== Task brief ==
Using the material that follows, identify and copy each line with the string "append".
+++ Recorded data
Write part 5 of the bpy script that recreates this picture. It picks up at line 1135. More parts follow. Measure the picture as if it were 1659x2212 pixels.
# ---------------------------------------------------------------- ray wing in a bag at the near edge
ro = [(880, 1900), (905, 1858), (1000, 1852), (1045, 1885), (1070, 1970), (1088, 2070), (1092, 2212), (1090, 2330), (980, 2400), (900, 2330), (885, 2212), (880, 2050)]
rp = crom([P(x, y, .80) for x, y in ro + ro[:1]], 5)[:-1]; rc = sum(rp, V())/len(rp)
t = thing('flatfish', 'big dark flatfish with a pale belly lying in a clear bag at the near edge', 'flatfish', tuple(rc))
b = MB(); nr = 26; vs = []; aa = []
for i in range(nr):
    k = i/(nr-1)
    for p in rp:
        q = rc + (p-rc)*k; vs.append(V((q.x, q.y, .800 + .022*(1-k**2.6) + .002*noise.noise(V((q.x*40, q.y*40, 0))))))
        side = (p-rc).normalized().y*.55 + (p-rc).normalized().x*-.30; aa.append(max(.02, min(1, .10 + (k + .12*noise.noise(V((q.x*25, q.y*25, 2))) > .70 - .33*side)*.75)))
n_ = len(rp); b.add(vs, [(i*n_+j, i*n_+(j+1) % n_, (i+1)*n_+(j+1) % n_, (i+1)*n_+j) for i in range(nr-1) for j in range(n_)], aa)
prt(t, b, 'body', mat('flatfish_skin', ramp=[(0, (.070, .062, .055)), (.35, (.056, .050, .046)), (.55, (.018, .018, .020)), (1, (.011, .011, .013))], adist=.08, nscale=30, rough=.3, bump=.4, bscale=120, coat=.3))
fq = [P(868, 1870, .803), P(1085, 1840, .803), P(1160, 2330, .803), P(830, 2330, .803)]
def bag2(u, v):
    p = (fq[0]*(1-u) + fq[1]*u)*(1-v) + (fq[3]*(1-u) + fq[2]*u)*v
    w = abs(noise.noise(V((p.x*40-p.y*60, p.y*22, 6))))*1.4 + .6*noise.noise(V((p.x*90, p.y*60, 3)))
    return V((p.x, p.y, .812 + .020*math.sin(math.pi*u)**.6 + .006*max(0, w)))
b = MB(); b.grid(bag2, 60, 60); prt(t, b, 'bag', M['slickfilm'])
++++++
== Task solution ==
        q = rc + (p-rc)*k; vs.append(V((q.x, q.y, .800 + .022*(1-k**2.6) + .002*noise.noise(V((q.x*40, q.y*40, 0))))))
        side = (p-rc).normalized().y*.55 + (p-rc).normalized().x*-.30; aa.append(max(.02, min(1, .10 + (k + .12*noise.noise(V((q.x*25, q.y*25, 2))) > .70 - .33*side)*.75)))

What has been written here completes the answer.